Sortir des sentiers battus

C’est pourquoi la notion de service essentiel appliquée au transport des marchandises peut s’avérer être une piste de réflexion intéressante à défricher.

Bref, il faut sortir des sentiers battus.

Au Québec, la notion de service essentiel s’applique aux services publics et au réseau de la santé et des services sociaux, dont l’interruption «peut avoir pour effet de mettre en danger la santé et la sécurité publique», selon le Tribunal administratif du travail.
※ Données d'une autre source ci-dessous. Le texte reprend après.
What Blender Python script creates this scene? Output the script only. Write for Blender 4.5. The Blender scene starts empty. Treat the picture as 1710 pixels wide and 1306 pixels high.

Au fédéral, on estime qu’un service est essentiel quand il est «nécessaire à la sécurité publique, ou d’une partie du public, à un moment donné», selon le gouvernement canadien.  

Ces services essentiels comprennent le paiement des prestations d’assurance-emploi, des prestations du Régime de pensions du Canada, des prestations de soutien du revenu versées aux anciens combattants ainsi que des prestations de la sécurité de la vieillesse.

Certes, plusieurs personnes s’opposeront sans doute à l’idée d’étendre la notion de service essentiel à des activités économiques comme le transport de marchandises.

Il est vrai qu’il faut être prudent avec cette extension.

La sécurité économique des entreprises et des travailleurs

En revanche, au niveau fédéral, quand on y regarde de plus près, la notion de service essentiel cherche avant tout à garantir la sécurité économique des citoyens.

Par exemple, en s’assurant que les chômeurs reçoivent en tout temps leurs prestations d’assurance-emploi tout comme les retraités avec les prestations du Régime de pensions du Canada.

Eh bien, les arrêts de travail à répétition dans le port de Montréal – ou pour le service ferroviaire – sont aussi une forme d’atteinte à la sécurité économique de milliers de PME et de travailleurs au Québec et au Canada.

Aussi, le statu quo n’est plus vraiment une option.

Il va donc falloir innover collectivement afin de trouver une solution pour apaiser les relations du travail dans les transports, tout en s’assurant que les interruptions de service ne se traduisent pas chaque fois par un tremblement de terre économique.

Cela dit, tout en respectant le droit à la grève et au lock-out.